出版社にとってのライバルは、他の出版社の書籍だけではないのです。
また、販売場所についても、書店だけでなくネット書店が台頭してきているのであれば、その営業戦略も変える必要があります。
新たな視点で言えば、例えば、出版社が、そして個人が、書店になるという流れも検討してもよいということです。
(弊社では、試みとして、Amazonにエッセンシャル出版社書店として自社書籍を出品しています)
飲食物×配達という業種が組み合わさり、売上を伸ばしているということがあるように、出版社も他のサービスに勝つことを考えるだけでなく、他業種との掛け合わせによって、ミライが開けてくる可能性もあります。
「便利・すぐに手元に届く」の真逆の価値を考える
一方で、「ネットで注文してすぐに届く」といった時代の本流の流れとは、真逆をいく仕組みも台頭してきています。
また、例えば、「賞味期限が20分しかない」というsonna bananaという飲み物や、「賞味期限が5分」のプリンなども出てきているようです。
こちらも、ある意味、真逆の戦略で注目を集めています。
同じように、「ほぼ日」の糸井重里さんもこのような発信の仕方を、「ほぼ日」の当初から取り入れていました。
「今日のダーリン」は、バックナンバーやアーカイブを設けておりません。基本的にその日しか読めない読みものとなっておりますのでご了承ください。

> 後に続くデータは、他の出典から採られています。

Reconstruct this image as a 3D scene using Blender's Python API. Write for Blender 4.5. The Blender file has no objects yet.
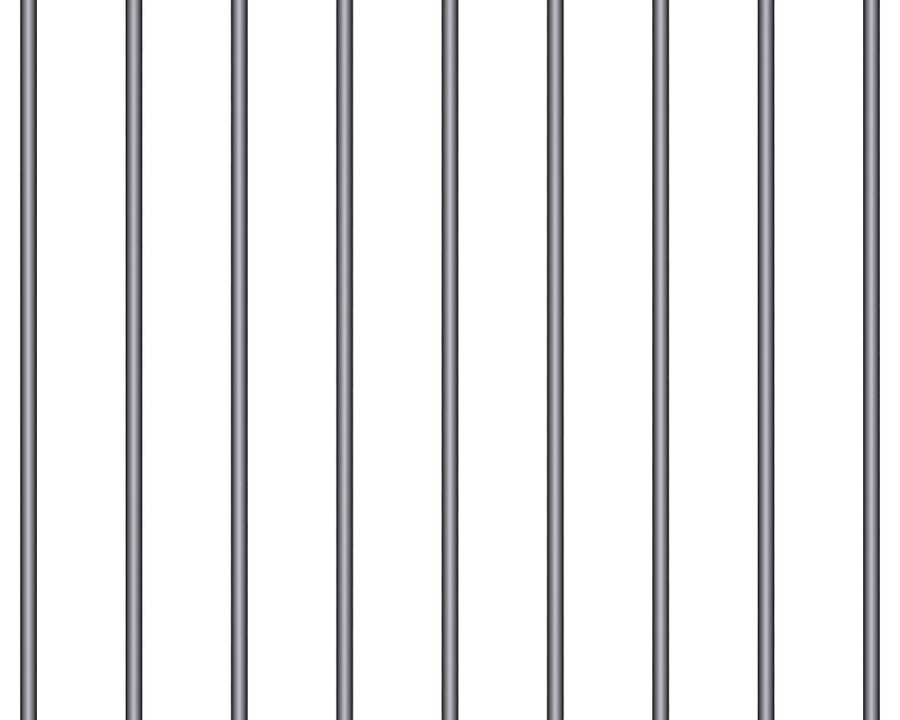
import bpy, bmesh, math

scene = bpy.context.scene
col = scene.collection

# ------------------------------------------------------------------ scale
SPACING = 0.12                       # metres between bar axes
DIST = 5.0                           # camera to the row of bars
PX_SPACING = 105.36                  # the same spacing in the photo (900 px wide)
RADIUS = SPACING * 17.68 / PX_SPACING / 2
HEIGHT = 2.4                         # bars run well past the frame, top and bottom

# ------------------------------------------------------------------ materials
def new_mat(name):
    m = bpy.data.materials.new(name); m.use_nodes = True
    m.node_tree.nodes.clear()
    return m, m.node_tree.nodes, m.node_tree.links

def steel():
    m, n, l = new_mat('dark_satin_steel')
    out = n.new('ShaderNodeOutputMaterial')
    mix = n.new('ShaderNodeAddShader')
    # polished sheen: a tight lobe over a broad one
    g = n.new('ShaderNodeBsdfGlossy'); g.distribution = 'GGX'
    h = n.new('ShaderNodeBsdfGlossy'); h.distribution = 'BECKMANN'
    h.inputs['Roughness'].default_value = 0.735
    h.inputs['Color'].default_value = (0.0053, 0.00526, 0.0057, 1)
    tc = n.new('ShaderNodeTexCoord')
    mp = n.new('ShaderNodeMapping'); mp.inputs['Scale'].default_value = (260, 260, 2.2)
    no = n.new('ShaderNodeTexNoise'); no.inputs['Scale'].default_value = 1.0
    no.inputs['Detail'].default_value = 3
    # faint lengthwise drawing marks: colour and roughness vary a per cent or two
    rc = n.new('ShaderNodeMapRange')
    rc.inputs['To Min'].default_value = 0.57; rc.inputs['To Max'].default_value = 0.59
    cr = n.new('ShaderNodeMix'); cr.data_type = 'RGBA'
    cr.inputs['A'].default_value = (0.0044, 0.00436, 0.0048, 1)
    cr.inputs['B'].default_value = (0.0046, 0.00454, 0.0050, 1)
    l.new(tc.outputs['Object'], mp.inputs['Vector'])
    l.new(mp.outputs['Vector'], no.inputs['Vector'])
    l.new(no.outputs['Fac'], rc.inputs['Value'])
    l.new(no.outputs['Fac'], cr.inputs['Factor'])
    l.new(rc.outputs['Result'], g.inputs['Roughness'])
    l.new(cr.outputs['Result'], g.inputs['Color'])
    l.new(g.outputs[0], mix.inputs[0])
    l.new(h.outputs[0], mix.inputs[1])
    l.new(mix.outputs[0], out.inputs['Surface'])
    return m

def white_wall():
    m, n, l = new_mat('matt_white_paint')
    out = n.new('ShaderNodeOutputMaterial')
    b = n.new('ShaderNodeBsdfPrincipled')
    b.inputs['Roughness'].default_value = 0.9
    b.inputs['Specular IOR Level'].default_value = 0.1
    tc = n.new('ShaderNodeTexCoord')
    no = n.new('ShaderNodeTexNoise'); no.inputs['Scale'].default_value = 3
    mx = n.new('ShaderNodeMix'); mx.data_type = 'RGBA'
    mx.inputs['A'].default_value = (0.86, 0.86, 0.86, 1)
    mx.inputs['B'].default_value = (0.90, 0.90, 0.90, 1)
    l.new(tc.outputs['Object'], no.inputs['Vector'])
    l.new(no.outputs['Fac'], mx.inputs['Factor'])
    l.new(mx.outputs['Result'], b.inputs['Base Color'])
    l.new(b.outputs[0], out.inputs['Surface'])
    return m

STEEL, WHITE = steel(), white_wall()

# ------------------------------------------------------------------ the nine bars
def bar_mesh():
    bm = bmesh.new()
    N = 128
    # drawn bar: the radius steps in and out by a hair every 23 mm
    prof = [(0.0, RADIUS - 0.0012), (0.0012, RADIUS)]
    z = 0.02
    while z < HEIGHT - 0.06:
        prof += [(z, RADIUS), (z + 0.004, RADIUS - 0.00004), (z + 0.0228, RADIUS - 0.00004), (z + 0.0268, RADIUS)]
        z += 0.0456
    prof += [(HEIGHT - 0.0012, RADIUS), (HEIGHT, RADIUS - 0.0012)]
    rings = [[bm.verts.new((r * math.cos(2*math.pi*k/N), r * math.sin(2*math.pi*k/N), z))
              for k in range(N)] for z, r in prof]
    for a, b in zip(rings, rings[1:]):
        for k in range(N):
            f = bm.faces.new((a[k], a[(k+1) % N], b[(k+1) % N], b[k])); f.smooth = True
    bm.faces.new(rings[0][::-1]); bm.faces.new(rings[-1])
    # keep the rims crisp so the long side shades as a true cylinder
    for e in bm.edges:
        z0, z1 = e.verts[0].co.z, e.verts[1].co.z
        if abs(z0 - z1) < 1e-6 and (z0 < 0.002 or z0 > HEIGHT - 0.002):
            e.smooth = False
    me = bpy.data.meshes.new('steel_bar'); bm.to_mesh(me); bm.free()
    me.materials.append(STEEL)
    return me

LABELS = [
    'leftmost of the nine round grey steel bars, by the left edge of the white background',
    'second round grey steel bar from the left edge of the photo',
    'third round grey steel bar from the left edge of the photo',
    'fourth round grey steel bar from the left, just left of the middle bar',
    'middle one of the nine round grey steel bars, running down the centre',
    'fourth round grey steel bar from the right, just right of the middle bar',
    'third round grey steel bar from the right edge of the photo',
    'second round grey steel bar from the right edge of the photo',
    'rightmost of the nine round grey steel bars, by the right edge of the white background',
]
first = bpy.data.objects.new('steel_bar', bar_mesh())
for i, text in enumerate(LABELS):
    o = first if i == 0 else first.copy()
    col.objects.link(o)
    o.location = ((i - 4) * SPACING, 0, ((i * 17) % 9) * 0.005)   # the marks fall at a different height on each
    o.rotation_euler = (0, 0, i * 0.7)          # so the drawing marks do not repeat
    o['label'] = text
    o['category'] = 'bar'
    o['group'] = 'row of upright grey steel bars'

# ------------------------------------------------------------------ white background wall, far behind
bm = bmesh.new()
bmesh.ops.create_cube(bm, size=1)
for v in bm.verts:
    v.co = (v.co.x * 34, v.co.y * 0.2 + 20, v.co.z * 24 + HEIGHT / 2)
me = bpy.data.meshes.new('background_wall'); bm.to_mesh(me); bm.free()
me.materials.append(WHITE)
w = bpy.data.objects.new('background_wall', me); col.objects.link(w)
w['kind'] = 'structure'

# ------------------------------------------------------------------ light
world = bpy.data.worlds.new('World'); scene.world = world; world.use_nodes = True
bg = world.node_tree.nodes['Background']
bg.inputs['Color'].default_value = (1, 1, 1, 1)
bg.inputs['Strength'].default_value = 1.0

ld = bpy.data.lights.new('strip_light', 'AREA')
ld.shape = 'RECTANGLE'; ld.size = 0.35; ld.size_y = 3.2
ld.energy = 12000
ld.color = (1.0, 0.985, 1.03)
lo = bpy.data.objects.new('strip_light', ld); col.objects.link(lo)
lo.location = (-0.12, -(DIST + 0.5), HEIGHT / 2)
lo.rotation_euler = (math.radians(90), 0, 0)

# ------------------------------------------------------------------ camera
cd = bpy.data.cameras.new('camera'); cam = bpy.data.objects.new('camera', cd)
col.objects.link(cam)
cam.location = (0, -DIST, HEIGHT / 2); cam.rotation_euler = (math.radians(90), 0, 0)
cd.sensor_width = 36
cd.lens = 36 * (PX_SPACING * DIST / SPACING) / 900
cd.clip_end = 200
scene.camera = cam

scene.view_settings.view_transform = 'Standard'
scene.view_settings.look = 'None'
scene.view_settings.exposure = 0
scene.view_settings.gamma = 1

https://www.1101.com/sat_darling/
インターネットは、ある意味、「アーカイブできること」が価値であるはずなのに、逆に、「その日にしか読めない」という価値を提供しているのです。その真逆の視点は、とても面白いと思います。
また、タピオカが人気のあった理由のひとつに、「お店に並んでいる間にコミュニケーションがとれること」というものをあげている記者の方がいらっしゃいました。つまり、このスピードの時代に、「すぐには手に入らない」からこその価値です。この仮説があっているかどうかは別として、混んでいる人気店に入りたくなるという人の心理もありますし、女子高生が並んでいる間にコミュニケーションがとれる価値も、タピオカにはあったというのは頷けます。(私の時代は、手ごろな価格のマックがコミュニケーションの場所でした)
普通だったら、「すぐに」サービスを届けた方がいいと思われるのに、ユーザーやファンの心理としては、「1か月待ちのサービスをようやく受けられた」とか「2,3か月待ってでも、商品を手に入れることで喜びや達成感が増した」といった価値を感じるという心理もあります。
人には、真逆の心理が「メビウス∞」的に存在しているのでしょう。
『いま、必要なのは、もっと<遅い>インターネット』という、スピード重視をしてきた社会が抱える弊害(世界の分断、排外主義の台頭など…)と、じっくりと思考するためには?ということを考えるための本も出てきています。
本当にますます激動の時代であり、面白い時代になってきています。
エッセンシャル出版社としては、様々な他業種にも学び、常に時流を俯瞰しながら、真逆の視点を持ち、どちらも中途半端になるのではなく、真逆の視点で、両軸にそれぞれ尖った戦略を立てていきたいと考えています。